I PROBLEMI DEL SUD MAI RISOLTI
Carmine Spadafora
Parlare del Sud può essere facile, come fanno i nostri politici di destra o sinistra alla vigilia di ogni consultazione elettorale: promettendo sviluppo e occupazione, illudendo soprattutto i giovani con promesse mai mantenute.
È probabile che la crisi finanziaria in corso e la preoccupazione per la recessione appena iniziata – ancora poco prevedibile nei suoi esiti – incida negativamente sulla situazione già grave del Sud. Forse, riflettendo bene, però, i problemi del Mezzogiorno, al di là da tutte le teorie, nascono anche dalla mentalità dei meridionali, che dovrebbero cambiare il modo di progettare e di fare impresa, facendo ricorso alle proprie risorse, senza chiedere, come obbligo, aiuto al potente di turno.
Non a caso, il monito del Presidente della Repubblica, Giorgio Napolitano, in visita in Calabria il 15 e il 16 gennaio 2009, si è concentrato proprio su questo aspetto: “Le regioni del Sud devono superare ogni forma di inerzia e di stanca gestione dell’esistente”, ha detto il Presidente. Non poteva mancare, inoltre, da parte del Capo dello Stato, anch’egli meridionale, un invito accorato ai cittadini del Mezzogiorno “ad andare oltre lo scoramento” e, soprattutto, a superare le “deleterie contrapposizioni tra Sud e Nord, come pure delle vecchie e nuove sordità verso le esigenze delle aree più deboli”. È stato anche forte l’incoraggiamento di Napolitano rivolto alla società civile e agli imprenditori a “ reagire ai ricatti e alle minacce della ‘ndrangheta e di tutte le mafie”.
Appello molto sentito, quest’ultimo, anche se altrettanto difficile da attuare. Dal mio punto di vista, sarebbe necessario riflettere con serietà sulle parole del Capo dello Stato. Si potrebbe partire da qualche mea culpa. Considerando le ricchezze che madre natura ci ha regalato, è vero che non siamo stati capaci di sfruttarle adeguatamente.

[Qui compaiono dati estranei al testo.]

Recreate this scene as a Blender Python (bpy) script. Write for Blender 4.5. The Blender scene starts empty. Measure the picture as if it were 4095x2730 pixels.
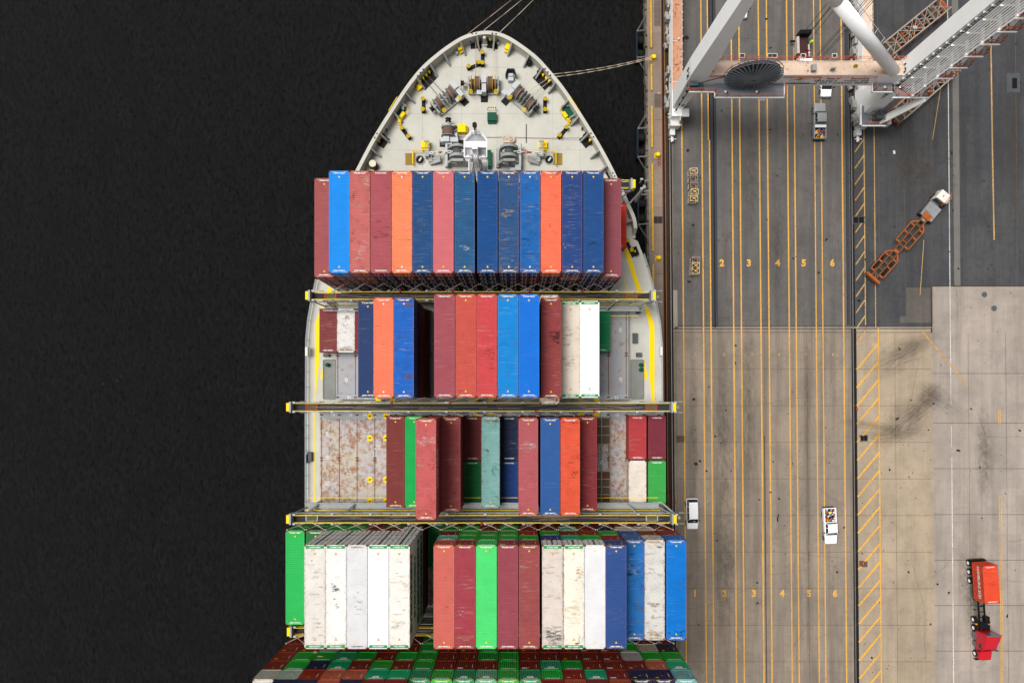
import bpy, math, random
from mathutils import Matrix, Vector
R = math.radians
random.seed(7)
S = bpy.context.scene
COL = S.collection

# ---------------------------------------------------------------- camera, sky, sun
F, NX, NY, H = 2730.0, 2062.0, 1588.0, 112.3      # 24 mm drone lens, 112 m above the quay
def s_(z): return F / (H - z)
def at(px, py, z=0.0):
    s = s_(z); return Vector(((px - NX) / s, (NY - py) / s, z))
cam_d = bpy.data.cameras.new("camera"); cam = bpy.data.objects.new("camera", cam_d); COL.objects.link(cam)
cam.location = (0, 0, H); cam_d.sensor_width = 36; cam_d.lens = 24
cam_d.shift_y = 223 / 4095; cam_d.shift_x = -14.5 / 4095
cam_d.clip_start = 1; cam_d.clip_end = 5000
S.camera = cam
w = bpy.data.worlds.new("World"); S.world = w; w.use_nodes = True
nt = w.node_tree; bg = nt.nodes['Background']
sky = nt.nodes.new('ShaderNodeTexSky'); sky.sky_type = 'NISHITA'; sky.sun_disc = False
sky.sun_elevation = R(68); sky.sun_rotation = R(292); sky.dust_density = 4; sky.air_density = 1.2
hs = nt.nodes.new('ShaderNodeHueSaturation'); hs.inputs['Saturation'].default_value = 0.18
nt.links.new(sky.outputs[0], hs.inputs['Color']); nt.links.new(hs.outputs[0], bg.inputs['Color'])
bg.inputs['Strength'].default_value = 0.07
sd = bpy.data.lights.new("sun", 'SUN'); sun = bpy.data.objects.new("sun", sd); COL.objects.link(sun)
sd.energy = 2.5; sd.angle = R(30); sd.color = (1, .97, .93)
sun.rotation_euler = (R(22), 0, R(-105)); sun.location = (0, 0, 200)
S.view_settings.view_transform = 'Standard'; S.view_settings.look = 'None'
S.view_settings.exposure = 0.5; S.view_settings.gamma = 1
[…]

Siamo riusciti a sperperare denaro pubblico – e non solo negli ultimi anni – ma anche fondi europei, sciupati, o peggio, finiti in mano ai soliti gestori di turno del male affare, senza creare né posti di lavoro né, tanto meno, sviluppo. Abbiamo assistito ad un innalzamento del livello di disonestà – già alto – e ad un moltiplicarsi delle inchieste della Magistratura sugli scandali al Sud. Non è proponibile continuare a credere di essere sempre e solo vittime.

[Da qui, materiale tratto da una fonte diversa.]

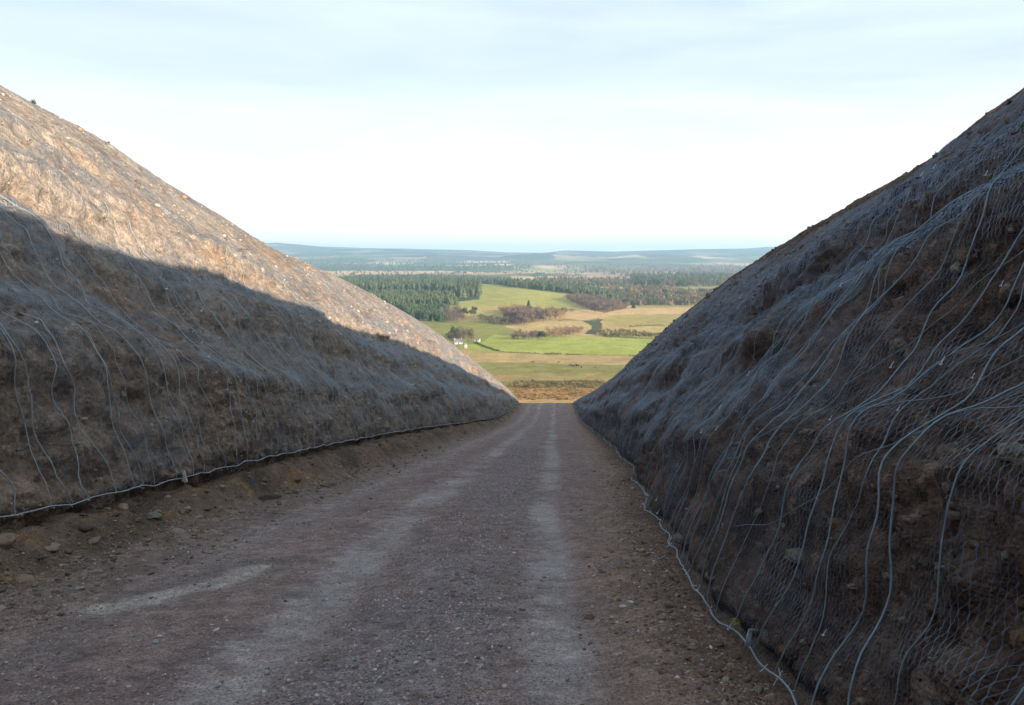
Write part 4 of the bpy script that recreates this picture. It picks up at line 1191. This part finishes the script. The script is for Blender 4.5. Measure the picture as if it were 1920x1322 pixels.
# ------------------------------------------------------------------ cattle
cow_m = plain_mat('black_hide', (.018, .014, .012), .8, 0, .3, 4)
def cow_mesh():
    me = bpy.data.meshes.new('cow')
    J = [((0, 0, 1.12), .34), ((.55, 0, 1.15), .36), ((-.6, 0, 1.14), .33), ((.95, 0, 1.2), .22), ((1.25, 0, 1.02), .15), ((1.5, 0, .78), .12), ((1.62, 0, .62), .08)]
    E = [(0, 1), (0, 2), (1, 3), (3, 4), (4, 5), (5, 6)]
    for sx, s in ((1, 1), (1, -1), (2, 1), (2, -1)):
        x = .55 if sx == 1 else -.72; k = len(J); bk = .06 if sx == 1 else -.1
        J += [((x, s * .19, .85), .15), ((x + bk, s * .19, .45), .075), ((x, s * .19, .03), .06)]
        E += [(sx, k), (k, k + 1), (k + 1, k + 2)]
    k = len(J); J += [((-.95, 0, 1.2), .06), ((-1.02, 0, .75), .035)]; E += [(2, k), (k, k + 1)]
    me.from_pydata([p for p, _ in J], E, [])
    o = bpy.data.objects.new('cow_src', me); COL.objects.link(o)
    sk = o.modifiers.new('s', 'SKIN')
    for v, (_, rr) in zip(me.skin_vertices[0].data, J): v.radius = (rr, rr * 1.05)
    me.skin_vertices[0].data[0].use_root = True
    o.modifiers.new('u', 'SUBSURF').levels = 1
    bpy.context.view_layer.update()
    dg = bpy.context.evaluated_depsgraph_get()
    m2 = bpy.data.meshes.new_from_object(o.evaluated_get(dg)); m2.name = 'cow'
    bpy.data.objects.remove(o); m2.materials.clear(); m2.materials.append(cow_m); return m2
cm = cow_mesh()
for i, (px, py, rz, s, lb) in enumerate([(1069, 687, 10, 1, 'black cow at the left end of the standing bunch'), (1075, 688, 160, 1.05, 'black cow second from the left in the standing bunch'),
                                         (1080, 686, 40, 1, 'black cow in the middle of the bunch, slightly behind'), (1083, 688, -20, 1.05, 'black cow at the right end of the standing bunch'),
                                         (1090, 690, 80, 1.0, 'black cow a few steps right of the bunch'), (1047, 681, 20, .9, 'dark cow grazing alone left of the bunch'),
                                         (999, 680, 200, .9, 'dark cow grazing far left, apart from the herd'), (1116, 690, 70, .7, 'small dark calf alone right of the herd')]):
    X, Y, Z = hit(px, py)
    o = bpy.data.objects.new('cow', cm); COL.objects.link(o); o.location = (X, Y, Z - .02); o.rotation_euler = (0, 0, R(rz)); o.scale = (s, s, s)
    tag(o, lb, 'cow', 'black cattle on the olive pasture')

# ------------------------------------------------------------------ haze
hz0, hz1 = float(TZ.min()) - 1, float(TZ.max()) + 12
mb = MB(); mb.box((0, 7000, (hz0 + hz1) / 2), (34000, 21000, hz1 - hz0))
hz = link('haze', mb.mesh('haze'), None)
hm = bpy.data.materials.new('pale_haze'); hm.use_nodes = True; t = hm.node_tree; t.nodes.clear()
oo = t.nodes.new('ShaderNodeOutputMaterial'); pv = t.nodes.new('ShaderNodeVolumePrincipled')
pv.inputs['Color'].default_value = (.51, .77, 1.0, 1); pv.inputs['Density'].default_value = 9.5e-5; pv.inputs['Anisotropy'].default_value = .2
t.links.new(pv.outputs[0], oo.inputs['Volume']); hz.data.materials.append(hm)
tag(hz, kind='stuff')
print('lowest ground', float(TZ.min()), 'highest', float(TZ.max()))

Qualcuno dovrà, prima o poi, assumersi la responsabilità di riconoscersi parte di un sistema di corruzione, anche solo perché spettatore passivo. Non c’è giorno che gli organi di informazione non denuncino uno scandalo: sanità, edilizia pubblica, rapporti di collusione o peggio, di connivenza tra potere politico e malavita organizzata.
L’attuale maggioranza di Governo, intanto, ormai rassegnata al declino meridionale, neppure prova a suggerire qualche soluzione alla crisi del Mezzogiorno (non è un mistero, d’altra parte, il Ministro Tremonti non ha mai creduto nelle possibilità di recupero del Sud!), tenta piuttosto di far passare qualche proposta leghista, tipo quella di impedire ai giovani dei Sud di partecipare ai concorsi nel Nord. Lo stesso Settentrione d’Italia, che si è avvalso del lavoro di tanti meridionali per innovarsi e potenziarsi economicamente e strutturalmente sembra aver dimenticato ogni cosa, un po’ afflitto da politiche populiste dilaganti e, in parte, rinchiuso in un fortino presidiato da scadenti localismi. Allora tocca a noi, abitanti del Sud, mettere in campo ogni volontà di cambiamento. Occorre, scrollarsi di dosso quel senso di subalternità e di vittimismo che, spesso, ci caratterizza ed impegnarci facendo leva sulle nostre migliori capacità.
Essere credibili significa anche fornire ai nostri interlocutori elementi evidenti per valutarci. È necessario, quindi, mettersi in moto, riacquistare fiducia nelle sane iniziative imprenditoriali, investire sui nostri giovani, per costruire insieme un futuro migliore.